start Recorded data
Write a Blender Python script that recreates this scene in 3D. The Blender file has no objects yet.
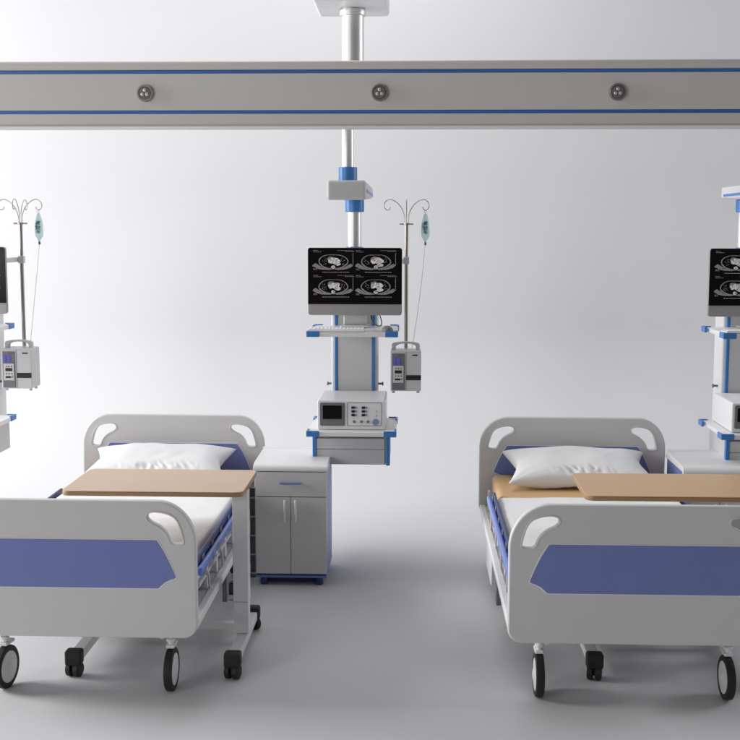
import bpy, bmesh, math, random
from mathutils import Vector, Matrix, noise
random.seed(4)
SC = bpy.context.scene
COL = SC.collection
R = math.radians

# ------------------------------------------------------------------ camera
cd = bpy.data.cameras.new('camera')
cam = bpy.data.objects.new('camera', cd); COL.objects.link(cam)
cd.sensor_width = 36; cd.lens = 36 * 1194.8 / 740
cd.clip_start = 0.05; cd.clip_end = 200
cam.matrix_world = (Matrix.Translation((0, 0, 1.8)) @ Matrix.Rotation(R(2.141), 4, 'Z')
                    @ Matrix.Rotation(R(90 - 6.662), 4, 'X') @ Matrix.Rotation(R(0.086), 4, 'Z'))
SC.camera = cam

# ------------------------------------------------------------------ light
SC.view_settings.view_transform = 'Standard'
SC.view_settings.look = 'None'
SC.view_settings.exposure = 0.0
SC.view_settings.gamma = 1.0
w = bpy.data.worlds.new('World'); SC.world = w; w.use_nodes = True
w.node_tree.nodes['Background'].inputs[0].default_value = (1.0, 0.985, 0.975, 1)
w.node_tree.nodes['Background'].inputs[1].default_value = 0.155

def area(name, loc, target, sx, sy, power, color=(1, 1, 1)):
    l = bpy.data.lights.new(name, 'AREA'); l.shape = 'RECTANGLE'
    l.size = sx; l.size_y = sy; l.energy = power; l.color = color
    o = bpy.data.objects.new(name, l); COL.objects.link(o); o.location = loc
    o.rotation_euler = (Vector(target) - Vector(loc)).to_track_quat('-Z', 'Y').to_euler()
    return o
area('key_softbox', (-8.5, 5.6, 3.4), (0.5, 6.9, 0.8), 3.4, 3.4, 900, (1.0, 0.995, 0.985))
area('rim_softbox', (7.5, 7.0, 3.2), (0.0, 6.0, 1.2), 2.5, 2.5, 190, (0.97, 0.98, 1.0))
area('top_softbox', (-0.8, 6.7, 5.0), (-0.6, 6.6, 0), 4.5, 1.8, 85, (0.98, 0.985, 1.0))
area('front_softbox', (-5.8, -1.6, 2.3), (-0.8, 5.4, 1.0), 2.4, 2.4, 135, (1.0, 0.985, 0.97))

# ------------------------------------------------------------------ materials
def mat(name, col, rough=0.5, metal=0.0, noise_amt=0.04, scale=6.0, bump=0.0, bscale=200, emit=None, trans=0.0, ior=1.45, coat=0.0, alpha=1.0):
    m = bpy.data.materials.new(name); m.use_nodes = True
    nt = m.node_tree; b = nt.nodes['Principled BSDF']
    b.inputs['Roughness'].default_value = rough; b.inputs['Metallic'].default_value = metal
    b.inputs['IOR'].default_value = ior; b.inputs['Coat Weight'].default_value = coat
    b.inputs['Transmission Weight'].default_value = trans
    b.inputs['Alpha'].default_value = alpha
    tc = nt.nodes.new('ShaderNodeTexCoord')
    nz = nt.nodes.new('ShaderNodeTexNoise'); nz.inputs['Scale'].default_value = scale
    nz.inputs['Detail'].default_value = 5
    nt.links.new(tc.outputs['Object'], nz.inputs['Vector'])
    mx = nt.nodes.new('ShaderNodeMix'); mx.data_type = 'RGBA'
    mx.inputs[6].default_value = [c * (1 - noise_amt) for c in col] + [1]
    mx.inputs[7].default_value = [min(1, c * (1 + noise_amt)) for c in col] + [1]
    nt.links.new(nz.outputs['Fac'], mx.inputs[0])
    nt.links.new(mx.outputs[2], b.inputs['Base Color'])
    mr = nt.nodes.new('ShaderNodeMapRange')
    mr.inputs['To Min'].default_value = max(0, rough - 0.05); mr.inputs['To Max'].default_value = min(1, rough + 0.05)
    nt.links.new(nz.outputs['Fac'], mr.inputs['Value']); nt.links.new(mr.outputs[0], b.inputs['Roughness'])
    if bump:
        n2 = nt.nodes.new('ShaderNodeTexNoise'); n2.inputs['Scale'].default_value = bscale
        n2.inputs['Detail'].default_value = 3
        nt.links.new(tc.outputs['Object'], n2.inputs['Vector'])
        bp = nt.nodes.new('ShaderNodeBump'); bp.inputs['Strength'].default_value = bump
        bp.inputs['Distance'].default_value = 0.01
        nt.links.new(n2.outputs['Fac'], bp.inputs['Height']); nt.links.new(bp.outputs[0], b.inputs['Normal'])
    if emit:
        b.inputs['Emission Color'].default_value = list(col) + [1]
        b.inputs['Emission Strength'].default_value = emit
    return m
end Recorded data
Task directions
Send back the data above word for word, with the pictures left out.

Written answer
Write a Blender Python script that recreates this scene in 3D. The Blender file has no objects yet.
import bpy, bmesh, math, random
from mathutils import Vector, Matrix, noise
random.seed(4)
SC = bpy.context.scene
COL = SC.collection
R = math.radians

# ------------------------------------------------------------------ camera
cd = bpy.data.cameras.new('camera')
cam = bpy.data.objects.new('camera', cd); COL.objects.link(cam)
cd.sensor_width = 36; cd.lens = 36 * 1194.8 / 740
cd.clip_start = 0.05; cd.clip_end = 200
cam.matrix_world = (Matrix.Translation((0, 0, 1.8)) @ Matrix.Rotation(R(2.141), 4, 'Z')
                    @ Matrix.Rotation(R(90 - 6.662), 4, 'X') @ Matrix.Rotation(R(0.086), 4, 'Z'))
SC.camera = cam

# ------------------------------------------------------------------ light
SC.view_settings.view_transform = 'Standard'
SC.view_settings.look = 'None'
SC.view_settings.exposure = 0.0
SC.view_settings.gamma = 1.0
w = bpy.data.worlds.new('World'); SC.world = w; w.use_nodes = True
w.node_tree.nodes['Background'].inputs[0].default_value = (1.0, 0.985, 0.975, 1)
w.node_tree.nodes['Background'].inputs[1].default_value = 0.155

def area(name, loc, target, sx, sy, power, color=(1, 1, 1)):
    l = bpy.data.lights.new(name, 'AREA'); l.shape = 'RECTANGLE'
    l.size = sx; l.size_y = sy; l.energy = power; l.color = color
    o = bpy.data.objects.new(name, l); COL.objects.link(o); o.location = loc
    o.rotation_euler = (Vector(target) - Vector(loc)).to_track_quat('-Z', 'Y').to_euler()
    return o
area('key_softbox', (-8.5, 5.6, 3.4), (0.5, 6.9, 0.8), 3.4, 3.4, 900, (1.0, 0.995, 0.985))
area('rim_softbox', (7.5, 7.0, 3.2), (0.0, 6.0, 1.2), 2.5, 2.5, 190, (0.97, 0.98, 1.0))
area('top_softbox', (-0.8, 6.7, 5.0), (-0.6, 6.6, 0), 4.5, 1.8, 85, (0.98, 0.985, 1.0))
area('front_softbox', (-5.8, -1.6, 2.3), (-0.8, 5.4, 1.0), 2.4, 2.4, 135, (1.0, 0.985, 0.97))

# ------------------------------------------------------------------ materials
def mat(name, col, rough=0.5, metal=0.0, noise_amt=0.04, scale=6.0, bump=0.0, bscale=200, emit=None, trans=0.0, ior=1.45, coat=0.0, alpha=1.0):
    m = bpy.data.materials.new(name); m.use_nodes = True
    nt = m.node_tree; b = nt.nodes['Principled BSDF']
    b.inputs['Roughness'].default_value = rough; b.inputs['Metallic'].default_value = metal
    b.inputs['IOR'].default_value = ior; b.inputs['Coat Weight'].default_value = coat
    b.inputs['Transmission Weight'].default_value = trans
    b.inputs['Alpha'].default_value = alpha
    tc = nt.nodes.new('ShaderNodeTexCoord')
    nz = nt.nodes.new('ShaderNodeTexNoise'); nz.inputs['Scale'].default_value = scale
    nz.inputs['Detail'].default_value = 5
    nt.links.new(tc.outputs['Object'], nz.inputs['Vector'])
    mx = nt.nodes.new('ShaderNodeMix'); mx.data_type = 'RGBA'
    mx.inputs[6].default_value = [c * (1 - noise_amt) for c in col] + [1]
    mx.inputs[7].default_value = [min(1, c * (1 + noise_amt)) for c in col] + [1]
    nt.links.new(nz.outputs['Fac'], mx.inputs[0])
    nt.links.new(mx.outputs[2], b.inputs['Base Color'])
    mr = nt.nodes.new('ShaderNodeMapRange')
    mr.inputs['To Min'].default_value = max(0, rough - 0.05); mr.inputs['To Max'].default_value = min(1, rough + 0.05)
    nt.links.new(nz.outputs['Fac'], mr.inputs['Value']); nt.links.new(mr.outputs[0], b.inputs['Roughness'])
    if bump:
        n2 = nt.nodes.new('ShaderNodeTexNoise'); n2.inputs['Scale'].default_value = bscale
        n2.inputs['Detail'].default_value = 3
        nt.links.new(tc.outputs['Object'], n2.inputs['Vector'])
        bp = nt.nodes.new('ShaderNodeBump'); bp.inputs['Strength'].default_value = bump
        bp.inputs['Distance'].default_value = 0.01
        nt.links.new(n2.outputs['Fac'], bp.inputs['Height']); nt.links.new(bp.outputs[0], b.inputs['Normal'])
    if emit:
        b.inputs['Emission Color'].default_value = list(col) + [1]
        b.inputs['Emission Strength'].default_value = emit
    return m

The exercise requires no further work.